Na visita guiada pelas vinhas Paul parou em duas parcelas e, mesmo em cima do camião, serviu o vinho produzido em cada uma delas. Um tinto de Syrah e um branco de Sauvignon Blanc. Dois grandes vinhos, em especial o Waterkloof Sauvignon Blanc da colheita de 2016, um daqueles brancos que nos deixam com pele de galinha, de emoção.
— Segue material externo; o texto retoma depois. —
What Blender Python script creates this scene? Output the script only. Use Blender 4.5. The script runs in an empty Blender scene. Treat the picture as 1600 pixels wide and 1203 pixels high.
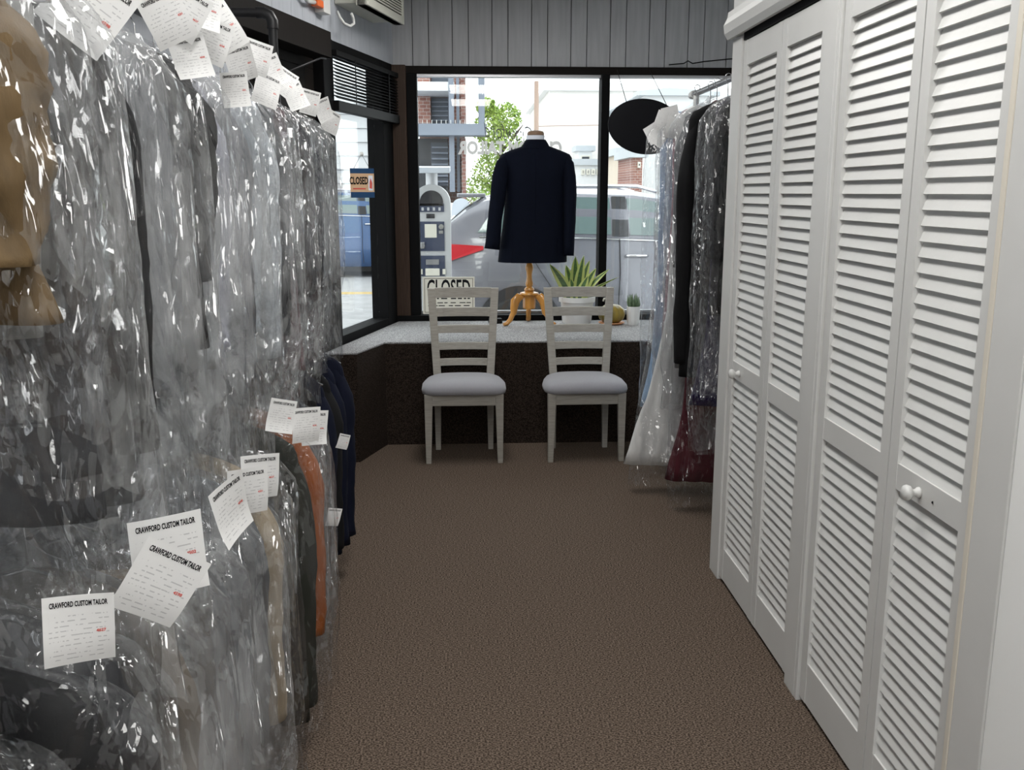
import bpy, math, random
from mathutils import Vector, Matrix, noise

sc = bpy.context.scene
C = sc.collection
R = math.radians

# ------------------------------------------------------------------ camera
CAM_H, F_PX, PITCH, YAW = 1.52, 1463.0, R(11.6), R(2.87)
cam_d = bpy.data.cameras.new('camera')
cam_d.sensor_width = 36.0
cam_d.sensor_fit = 'HORIZONTAL'
cam_d.lens = 36.0 * F_PX / 1600.0
cam_d.clip_start = 0.05
cam_d.clip_end = 400
cam = bpy.data.objects.new('camera', cam_d)
C.objects.link(cam)
cam.location = (0, 0, CAM_H)
cam.rotation_euler = (math.pi / 2 - PITCH, 0, -YAW)
sc.camera = cam

# ------------------------------------------------------------------ overcast sky, exposure
W = bpy.data.worlds.new('overcast_sky')
sc.world = W
W.use_nodes = True
bg = W.node_tree.nodes['Background']
bg.inputs['Color'].default_value = (0.93, 0.97, 1.0, 1)
bg.inputs['Strength'].default_value = 3.0
sc.view_settings.view_transform = 'Standard'
sc.view_settings.look = 'None'
sc.view_settings.gamma = 1.0
sc.view_settings.exposure = 0.0
sc.view_settings.use_curve_mapping = False
sc.cycles.transparent_max_bounces = 20
sc.cycles.max_bounces = 8
sc.cycles.diffuse_bounces = 4
sc.cycles.glossy_bounces = 3
sc.cycles.transmission_bounces = 4
sc.cycles.caustics_reflective = False
sc.cycles.caustics_refractive = False
LAMP = 13.0          # emission of the ceiling lamps' diffusers

# ------------------------------------------------------------------ where things stand (from the photograph's perspective)
_f = Vector((math.sin(YAW) * math.cos(PITCH), math.cos(YAW) * math.cos(PITCH), -math.sin(PITCH)))
_r = Vector((math.cos(YAW), -math.sin(YAW), 0))
_u = _r.cross(_f)
def ray(px, py):
    return _f + _r * ((px - 800) / F_PX) + _u * (-(py - 601.5) / F_PX)
def at_y(px, py, Y):
    d = ray(px, py); t = Y / d.y
    return Vector((d.x * t, Y, CAM_H + d.z * t))
def at_x(px, py, X):
    d = ray(px, py); t = X / d.x
    return Vector((X, d.y * t, CAM_H + d.z * t))
def at_z(px, py, z):
    d = ray(px, py); t = (z - CAM_H) / d.z
    return Vector((d.x * t, d.y * t, z))

# ------------------------------------------------------------------ materials
def mat(name, col, rough=0.6, spec=0.5, metal=0.0, var=0.0, vscale=8.0, bump=0.0, bscale=60.0, stretch=(1, 1, 1),
        sheen=0.0, col2=None, coat=0.0, detail=4.0, thresh=None):
    m = bpy.data.materials.new(name)
    m.use_nodes = True
    nt = m.node_tree
    b = nt.nodes['Principled BSDF']
    b.inputs['Roughness'].default_value = rough
    b.inputs['Specular IOR Level'].default_value = spec
    b.inputs['Metallic'].default_value = metal
    b.inputs['Sheen Weight'].default_value = sheen
    b.inputs['Coat Weight'].default_value = coat
    b.inputs['Base Color'].default_value = (*col, 1)
    if var or bump or col2:
        tc = nt.nodes.new('ShaderNodeTexCoord')
        mp = nt.nodes.new('ShaderNodeMapping')
        mp.inputs['Scale'].default_value = stretch
        nt.links.new(tc.outputs['Object'], mp.inputs['Vector'])
    if var or col2:
        n = nt.nodes.new('ShaderNodeTexNoise')
        n.inputs['Scale'].default_value = vscale
        n.inputs['Detail'].default_value = detail
        nt.links.new(mp.outputs[0], n.inputs['Vector'])
        cr = nt.nodes.new('ShaderNodeValToRGB')
        lo, hi = thresh or (0.3, 0.7)
        cr.color_ramp.elements[0].position = lo
        cr.color_ramp.elements[1].position = hi
        c2 = col2 or tuple(min(1, c * (1 + var)) for c in col)
        c1 = col if col2 else tuple(c * (1 - var) for c in col)
        cr.color_ramp.elements[0].color = (*c1, 1)
        cr.color_ramp.elements[1].color = (*c2, 1)
        nt.links.new(n.outputs['Fac'], cr.inputs['Fac'])
        nt.links.new(cr.outputs['Color'], b.inputs['Base Color'])
    if bump:
        n2 = nt.nodes.new('ShaderNodeTexNoise')
        n2.inputs['Scale'].default_value = bscale
        n2.inputs['Detail'].default_value = 3
        nt.links.new(mp.outputs[0], n2.inputs['Vector'])
        bp = nt.nodes.new('ShaderNodeBump')
        bp.inputs['Strength'].default_value = bump
        bp.inputs['Distance'].default_value = 0.01
        nt.links.new(n2.outputs['Fac'], bp.inputs['Height'])
        nt.links.new(bp.outputs[0], b.inputs['Normal'])
    return m

def emit_mat(name, col, s):
    m = bpy.data.materials.new(name); m.use_nodes = True
    nt = m.node_tree; nt.nodes.remove(nt.nodes['Principled BSDF'])
    e = nt.nodes.new('ShaderNodeEmission')
    e.inputs['Color'].default_value = (*col, 1); e.inputs['Strength'].default_value = s
    nt.links.new(e.outputs[0], nt.nodes['Material Output'].inputs['Surface'])
    return m

def schlick(nt, normal, k, f0):
    """two-sided Schlick reflectance of a thin sheet"""
    ge = nt.nodes.new('ShaderNodeNewGeometry')
    d = nt.nodes.new('ShaderNodeVectorMath'); d.operation = 'DOT_PRODUCT'
    nt.links.new(ge.outputs['Incoming'], d.inputs[0]); nt.links.new(normal or ge.outputs['Normal'], d.inputs[1])
    def mth(op, a, b):
        n = nt.nodes.new('ShaderNodeMath'); n.operation = op
        for i, v in enumerate((a, b)):
            if v is None: continue
            if isinstance(v, (int, float)): n.inputs[i].default_value = v
            else: nt.links.new(v, n.inputs[i])
        n.use_clamp = True
        return n.outputs[0]
    n = nt.nodes.new('ShaderNodeMath'); n.operation = 'ABSOLUTE'; nt.links.new(d.outputs['Value'], n.inputs[0])
    p = mth('POWER', mth('SUBTRACT', 1.0, n.outputs[0]), 5.0)
    return mth('ADD', mth('MULTIPLY', p, (1 - f0) * k), f0)

def glass_mat(name, tint=(0.96, 0.98, 0.97), refl=1.0):
    m = bpy.data.materials.new(name); m.use_nodes = True
    nt = m.node_tree; nt.nodes.remove(nt.nodes['Principled BSDF'])
    t = nt.nodes.new('ShaderNodeBsdfTransparent'); t.inputs['Color'].default_value = (*tint, 1)
    g = nt.nodes.new('ShaderNodeBsdfGlossy'); g.inputs['Roughness'].default_value = 0.01
    fr = schlick(nt, None, 1.0, 0.035 * refl)
    mx = nt.nodes.new('ShaderNodeMixShader')
    nt.links.new(fr, mx.inputs[0]); nt.links.new(t.outputs[0], mx.inputs[1]); nt.links.new(g.outputs[0], mx.inputs[2])
    nt.links.new(mx.outputs[0], nt.nodes['Material Output'].inputs['Surface'])
    return m

def film_mat(name, haze=0.1, gloss=1.0, tint=(0.80, 0.81, 0.82), crinkle=0.8, seed=0.0):
    """thin clear polythene: see-through, a little milky in patches, crumpled into glossy facets"""
    m = bpy.data.materials.new(name); m.use_nodes = True
    nt = m.node_tree; N = nt.nodes; L = nt.links
    N.remove(N['Principled BSDF'])
    def vm(op, a, b=None, scale=None):
        n = N.new('ShaderNodeVectorMath'); n.operation = op
        L.new(a, n.inputs[0])
        if b is not None:
            if isinstance(b, tuple): n.inputs[1].default_value = b
            else: L.new(b, n.inputs[1])
        if scale is not None:
            if isinstance(scale, (int, float)): n.inputs['Scale'].default_value = scale
            else: L.new(scale, n.inputs['Scale'])
        return n.outputs['Value'] if op == 'DOT_PRODUCT' else n.outputs[0]
    def ma(op, a, b=None, c=None, clamp=False):
        n = N.new('ShaderNodeMath'); n.operation = op; n.use_clamp = clamp
        for i, v in enumerate((a, b, c)):
            if v is None: continue
            if isinstance(v, (int, float)): n.inputs[i].default_value = v
            else: L.new(v, n.inputs[i])
        return n.outputs[0]
    def rng(v, a, b, c, d):
        n = N.new('ShaderNodeMapRange')
        for i, q in enumerate((a, b, c, d)): n.inputs[i + 1].default_value = q
        L.new(v, n.inputs[0]); return n.outputs[0]
    tc = N.new('ShaderNodeTexCoord')
    mp = N.new('ShaderNodeMapping'); mp.inputs['Scale'].default_value = (1, 1, 0.42)
    mp.inputs['Location'].default_value = (seed, seed * 1.7, seed * 0.6)
    L.new(tc.outputs['Object'], mp.inputs['Vector'])
    wn = N.new('ShaderNodeTexNoise'); wn.inputs['Scale'].default_value = 5; wn.inputs['Detail'].default_value = 1
    L.new(mp.outputs[0], wn.inputs['Vector'])
    co = vm('ADD', mp.outputs[0], vm('SCALE', wn.outputs['Color'], scale=0.16))
    pn = N.new('ShaderNodeTexNoise'); pn.inputs['Scale'].default_value = 7; pn.inputs['Detail'].default_value = 2
    L.new(co, pn.inputs['Vector'])
    sp = N.new('ShaderNodeSeparateColor'); L.new(pn.outputs['Color'], sp.inputs[0])
    milk = rng(sp.outputs[0], 0.36, 0.68, 0.0, 2.2)
    rough_ = rng(sp.outputs[1], 0.40, 0.62, 0.25, 1.5)
    n3 = N.new('ShaderNodeTexNoise'); n3.inputs['Scale'].default_value = 24; n3.inputs['Detail'].default_value = 2
    L.new(co, n3.inputs['Vector'])
    bp = N.new('ShaderNodeBump'); bp.inputs['Strength'].default_value = 0.8; bp.inputs['Distance'].default_value = 0.025
    L.new(n3.outputs['Fac'], bp.inputs['Height'])
    def facet(scale, amt, prev):
        vv = N.new('ShaderNodeTexVoronoi'); vv.feature = 'F1'; vv.inputs['Scale'].default_value = scale
        L.new(co, vv.inputs['Vector'])
        return vm('ADD', prev, vm('SCALE', vm('SCALE', vm('SUBTRACT', vv.outputs['Color'], (.5, .5, .5)), scale=amt), scale=rough_))
    fn = vm('NORMALIZE', facet(80, 1.2 * crinkle, facet(26, 1.6 * crinkle, bp.outputs[0])))
    ge = N.new('ShaderNodeNewGeometry')
    co_i = ma('ABSOLUTE', vm('DOT_PRODUCT', ge.outputs['Incoming'], bp.outputs[0]))
    graze = ma('POWER', ma('SUBTRACT', 1.0, co_i, clamp=True), 3.0)
    tr = N.new('ShaderNodeBsdfTransparent'); tr.inputs['Color'].default_value = (0.97, 0.975, 0.98, 1)
    df = N.new('ShaderNodeBsdfDiffuse'); df.inputs['Color'].default_value = (*tint, 1)
    tl = N.new('ShaderNodeBsdfTranslucent'); tl.inputs['Color'].default_value = (*tint, 1)
    md = N.new('ShaderNodeMixShader'); md.inputs[0].default_value = 0.35
    L.new(df.outputs[0], md.inputs[1]); L.new(tl.outputs[0], md.inputs[2])
    hz = ma('MULTIPLY', ma('ADD', ma('MULTIPLY', graze, 0.16), haze), milk, clamp=True)
    m1 = N.new('ShaderNodeMixShader')
    L.new(hz, m1.inputs[0]); L.new(tr.outputs[0], m1.inputs[1]); L.new(md.outputs[0], m1.inputs[2])
    gl = N.new('ShaderNodeBsdfGlossy'); gl.inputs['Roughness'].default_value = 0.065
    L.new(fn, gl.inputs['Normal'])
    fg = ma('ADD', ma('MULTIPLY', graze, 0.16), 0.10 * gloss, clamp=True)
    m2 = N.new('ShaderNodeMixShader')
    L.new(fg, m2.inputs[0]); L.new(m1.outputs[0], m2.inputs[1]); L.new(gl.outputs[0], m2.inputs[2])
    L.new(m2.outputs[0], N['Material Output'].inputs['Surface'])
    return m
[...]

Podia ser do momento, da experiência de provar numa caixa de um camião, no meio de vinhas rodeadas de montanhas e mar. Mas voltámos a provar o vinho ao jantar e a impressão foi a mesma. “Conheço tudo o que se faz no mundo e com o nível deste só há dois ou três Sauvignon”, comentava Paul, sem falsas modéstias. Paul não exagera. É um daqueles vinhos puríssimos, que se desdobram em camadas e que vão crescendo em boca e acendendo todas as nossas campainhas sensoriais.
Waterkloof produz outros vinhos notáveis. Dania Barnat, a enóloga, deu-nos a provar alguns tintos de Syrah, Cabernet Sauvignon e Mourvèdre, ainda em barrica, que são deliciosos. Mas o que perdurará para sempre na nossa memória será “aquele” Sauvignon Blanc. O seu segredo, segundo Paul Boutinot, está no solo: “Temos vários blocos de Sauvignon Blanc e só um consegue dar aquele vinho." É uma parcela que está situada na parte mais alta da propriedade, de frente para a baía e, por isso, mais exposta aos ventos marítimos e também menos produtiva.
Há grandes vinhos que nascem em lugares improváveis e pouco vistosos. Este Sauvignon Blanc, pelo contrário, é um vinho perfeito que nasce num lugar perfeito. Prová-lo e conhecer a sua origem justifica por si só uma viagem. Um dia vou querer voltar a Waterkloof.